A Spiritual Test – My Journey to the Himalayas

One of my early journeys was to the Himalayas.  The Ganges bursts out from a glacial spring high in the Himalayas, two-thirds of the way up Mt. Shivling, at an icy outcropping known to the locals as Gaumukh, or “the mouth of the cow.”  I had hiked for several days to pray at the source of the Holy River, near where the Yoga Sutras had been put to parchment some 2,500 years earlier by a sage named Patanjali.  As I climbed, I observed the sadhus, the pilgrim yogis, sitting in stoic meditation and bathing in the frigid waters.

Then, at a point nearly 13,000 feet abover sea level, I took off my shoes and tested the water with my toes.  I concentrated on my breath, and immersed myself.

 

Breathe in,

Breathe out,

Breathe in

A few moments later, I sensed myself hovering above the stream and observed my body below me, shivering silently.  I remembered what Patanjali had written about the yogi being able to leave his body at will.  I felt free and unbounded; and could perceive the snowcapped mountains arounds me, the forest below, and the vast expanse of blue sky above that both enveloped and held me.  I was perceiving all of this at once.  Nature and river and sky and I were one.

Then something drew my awareness back to my body.  In a flash, I was back in my own skin and let go a yell that echoed through the mountains.  I leaped out of the stream, and as the circulation returned to my limbs, my body felt as if it were being pricked by a million tiny icicles.  I sprawled on a large boulder, laughing and crying, soaking up its warmth.  I reminded myself that yoga is an inner practice and that braving ice and fire is fine, but the real tests of the yogi are spiritual.

I had come to the source of the Ganges to research a book.  I was also there to ask for a blessing from Devi, the Mother Goddess, to compose a version of Patanjali’s Sutras that brought forth the juicy, feminine, and nondogmatic wisdom of this ancient tradition.  I spent many years practicing yoga, as well as studying with the sages of the Americas.  In the Yoga Sutras, I found many parallels to what I’d discovered among indigenous shamans I’d met halfway around the world.

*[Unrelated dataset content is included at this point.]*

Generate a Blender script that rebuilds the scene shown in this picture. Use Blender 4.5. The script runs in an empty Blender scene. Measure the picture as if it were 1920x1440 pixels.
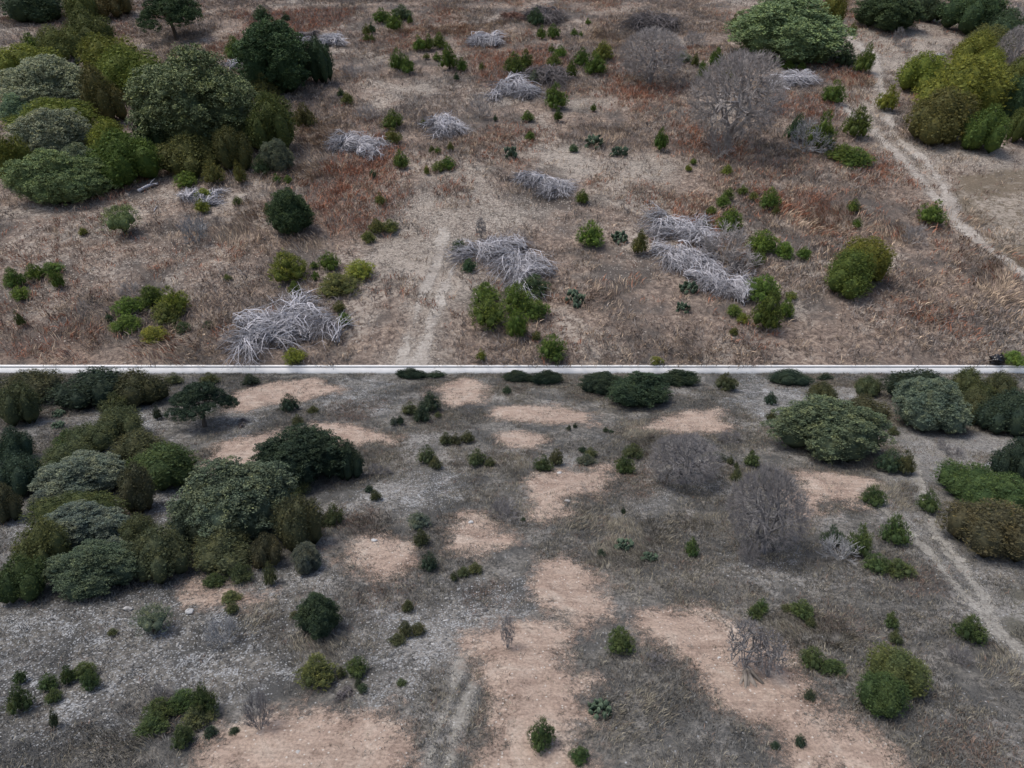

Both yogis and shamans sought to master levels of consciousness that would help them break free from suffering and bring them to a direct and immediate experience of the Divine.  Both sought stillness and enlightenment and the expression of their fullest human potential.  Both sough the heal themselves through their discipline and practice.  The more I learned about the ancient yogis who had lived thousands of years ago in the foothills of the Himalayas, the more I came to realize that these yogis were the ancestors of the shamans of Tibet and the Americas.  Their descendants were the men and women who settled the snow-capped mountains, entered

Siberia, and later crossed the Bering Strait into America.

Journaling Exercise

Yoga is an inner practice and the real tests of the yogi are spiritual.  What spiritual tests have been important in your life’s journey?